Pertanyaan ini juga sempat membuat penasaran para antropolog dan sejarawan makanan selama beberapa waktu. Apalagi, negara dengan budaya makan pedas ini sebenarnya memiliki iklim yang cenderung hangat.
Mengurangi Pembusukan
Dirangkum dari BBC, Jumat (16/02/2018), budaya makan pedas ini mungkin berkaitan dengan fakta bahwa beberapa rempah (yang memunculkan rasa panas atau pedas) bersifat anti-mikroba.
Dalam sebuah survei terhadap resep di seluruh dunia, para peneliti mencatat bahwa jumlah penggunaan rempah dalam makanan meningkat seiring peningkatan suhu tahunan rata-rata.

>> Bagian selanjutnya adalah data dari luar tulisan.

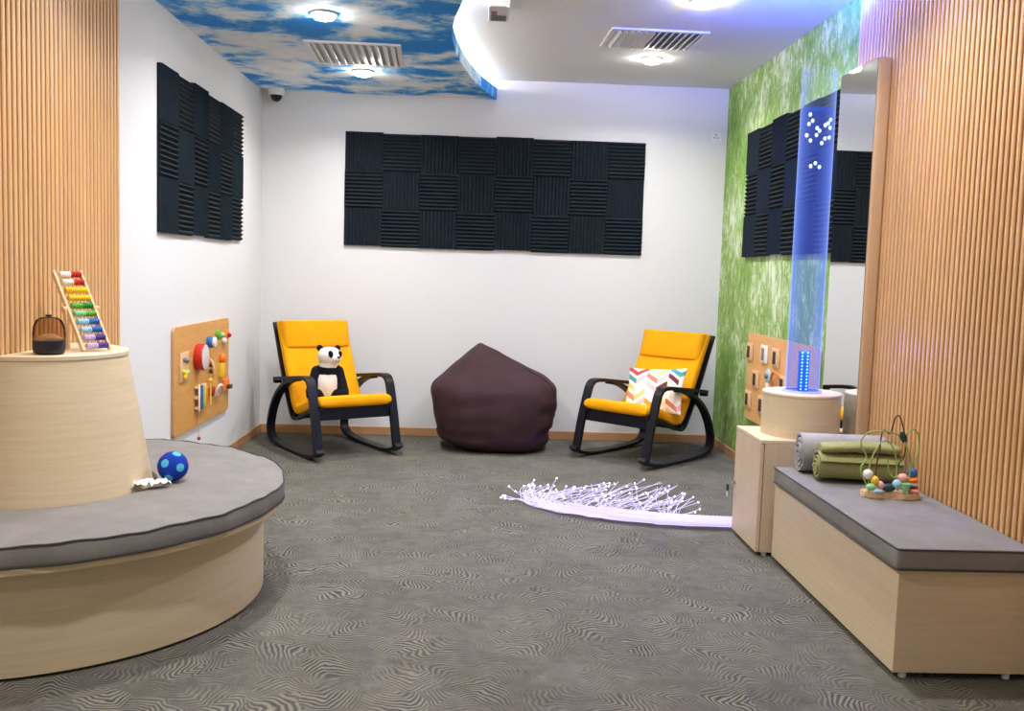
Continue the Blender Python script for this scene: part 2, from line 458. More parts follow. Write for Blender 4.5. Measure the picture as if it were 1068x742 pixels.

"Di tempat yang panas, di mana makanan yang tidak disimpan dalam lemari pendingin, pembusukan berlangsung sangat cepat. Rempah-rempah mungkin membantu makanan tetap bertahan sedikit lebih lama, atau setidaknya membuatnya lebih enak," tulis laporan BBC tersebut.
Membuat Berkeringat
Seperti yang kita tahu, mengonsumsi makanan pedas sering kali membuat kita berkeringat. Keringat ini mungkin membantu kita untuk mendinginkan diri di daerah yang panas.
Efek pendinginan eveporatif (penguapan) yang terjadi saat kita berkeringat berguna untuk menjaga keseimbangan tubuh.